One is the boundary between Morocco and Western Sahara. Nowhere in the “40 Maps” is there any clue as to the roots of this conflict in Spanish colonialism, the expansiveness of Moroccan territorial claims, the 1975 Green March, Sahrawi nationalism, the Moroccan Arab-Berber settlement of Western Sahara in violation of UN resolutions, the UN’s failure to enforce those resolutions, and French and US coddling of their client state in Rabat. Iron-deficient Vox readers are left to surmise that the conflict is about types of Arabic.

As for the two Sudans, indeed, the border between the state controlled by Khartoum and South Sudan, which became independent in 2011, roughly corresponds to the boundary line indicating where different sorts of Arabic are spoken.

But to suggest that the long civil war between north and south, or the decision of South Sudanese to secede, has to do with dialectical distinctions is to enter the realm of the ridiculous.

South Sudanese developed their Juba Arabic creole to cope with their northern rulers and do business with the northern merchants who set up shop in southern cities. Differences in dialect were a byproduct of conquest and conflict — not the cause thereof.

Again, we could go on. But why?

The kicker, as Stone says, is the map’s assumption of an “inverse relationship between linguistic unity and ‘problems.

Have the authors of the map not heard of India, where we are not only talking about a vast number of dialects, but actually different languages? What about Switzerland?”

In the end, this map reinforces the old Orientalist saws that Middle East conflict is understandable chiefly in terms of ethnic identity and that primordial ties are uniquely constitutive of politics (and certainly not the other way around).

If we can muster the energy, we may scrutinize a few more of the “40 Maps,” cursory inspection of which reveals more amazing feats of interpretive malpractice. Probably not, though — we should stay focused on our own efforts to go behind the headlines.

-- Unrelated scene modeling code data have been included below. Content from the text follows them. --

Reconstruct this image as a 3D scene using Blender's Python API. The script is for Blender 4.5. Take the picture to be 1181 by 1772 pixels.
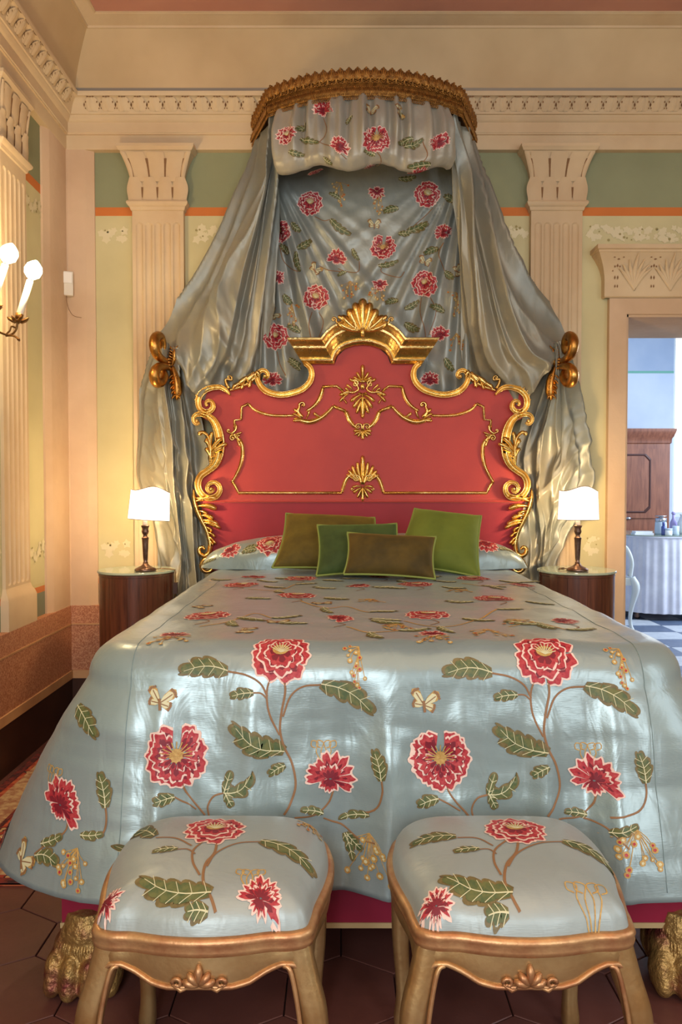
import bpy, bmesh, math, random
import numpy as np
from mathutils import Vector, Matrix, noise

for _o in list(bpy.data.objects):
    bpy.data.objects.remove(_o)
scene = bpy.context.scene
COL = scene.collection

# ---------------------------------------------------------------- camera
F = 1346.0                      # focal length in pixels of the 1181 x 1772 frame
CAM_H = 1.15
PITCH = math.atan(40.0 / F)
cam_d = bpy.data.cameras.new('camera')
cam_d.sensor_fit = 'VERTICAL'
cam_d.sensor_height = 36.0
cam_d.sensor_width = 24.0
cam_d.lens = F / 1772.0 * 36.0
cam_d.clip_start = 0.05
cam = bpy.data.objects.new('camera', cam_d)
cam.location = (0, 0, CAM_H)
cam.rotation_euler = (math.pi / 2 - PITCH, 0, 0)
COL.objects.link(cam)
scene.camera = cam

# ---------------------------------------------------------------- world and light
world = bpy.data.worlds.new('world')
scene.world = world
world.use_nodes = True
world.node_tree.nodes['Background'].inputs[0].default_value = (0.75, 0.86, 1.0, 1)
world.node_tree.nodes['Background'].inputs[1].default_value = 0.6

def area_light(name, loc, target, size, energy, color, spread=math.pi):
    d = bpy.data.lights.new(name, 'AREA')
    d.shape = 'RECTANGLE'
    d.size, d.size_y = size
    d.energy = energy
    d.color = color
    d.spread = spread
    o = bpy.data.objects.new(name, d)
    o.location = loc
    o.rotation_euler = (Vector(target) - Vector(loc)).to_track_quat('-Z', 'Y').to_euler()
    COL.objects.link(o)
    return o
# daylight of the bedroom's windows (in the front and the side wall), an unseen warm overhead light spread wide, daylight of the next room
area_light('window_daylight', (-0.45, -1.58, 1.75), (-0.3, 3.0, 1.2), (0.9, 1.8), 74, (0.90, 0.95, 1.0))
area_light('window_daylight', (1.75, -1.58, 1.75), (1.2, 3.0, 1.2), (0.9, 1.8), 42, (0.90, 0.95, 1.0))
area_light('window_daylight', (2.82, 0.6, 1.75), (0.0, 1.6, 1.0), (1.1, 1.9), 22, (0.88, 0.94, 1.0))
area_light('warm_overhead_light', (0.35, 0.5, 2.75), (0.3, 1.2, 0.0), (2.2, 2.2), 28, (1.0, 0.70, 0.40))
area_light('window_daylight_next_room', (4.4, 6.0, 1.9), (2.6, 6.4, 0.9), (1.3, 2.0), 150, (0.72, 0.84, 1.0))

scene.view_settings.view_transform = 'Standard'
scene.view_settings.look = 'None'
scene.view_settings.gamma = 1.0
scene.view_settings.use_curve_mapping = False
scene.view_settings.exposure = -0.2

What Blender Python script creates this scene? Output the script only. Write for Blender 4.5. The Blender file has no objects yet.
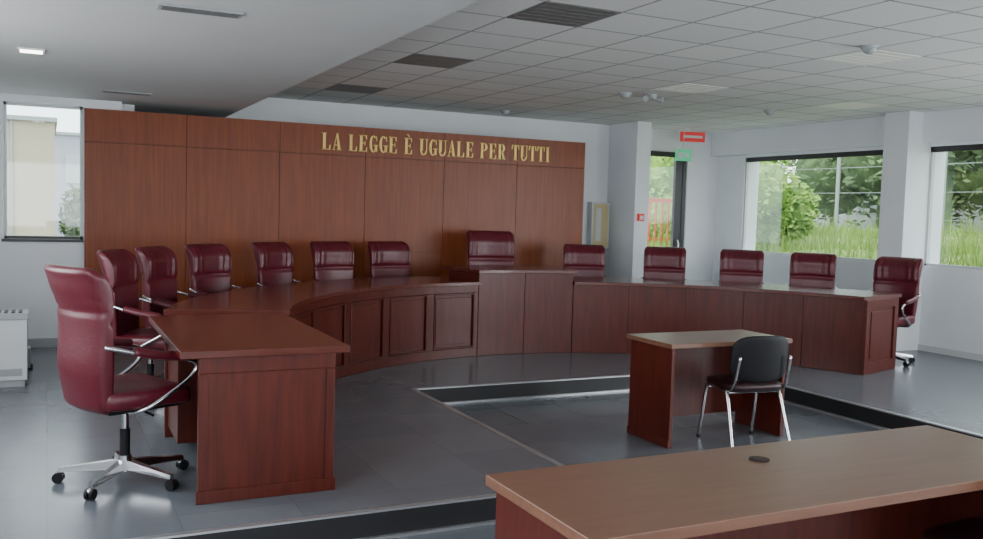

We do, however, have a question for Vox:

What good is “explainer journalism” if one fortieth of one piece requires 1,068 words of third-party explanation to correct just a few of its errors, without yet rendering it legible? (We’re not counting the words spent explaining explainers, or our editorializing here, just the “spinach” about the map itself.)

Please explain.

Note: Why Vox do not hire learned local people to do the investigations in the countries they want to explain?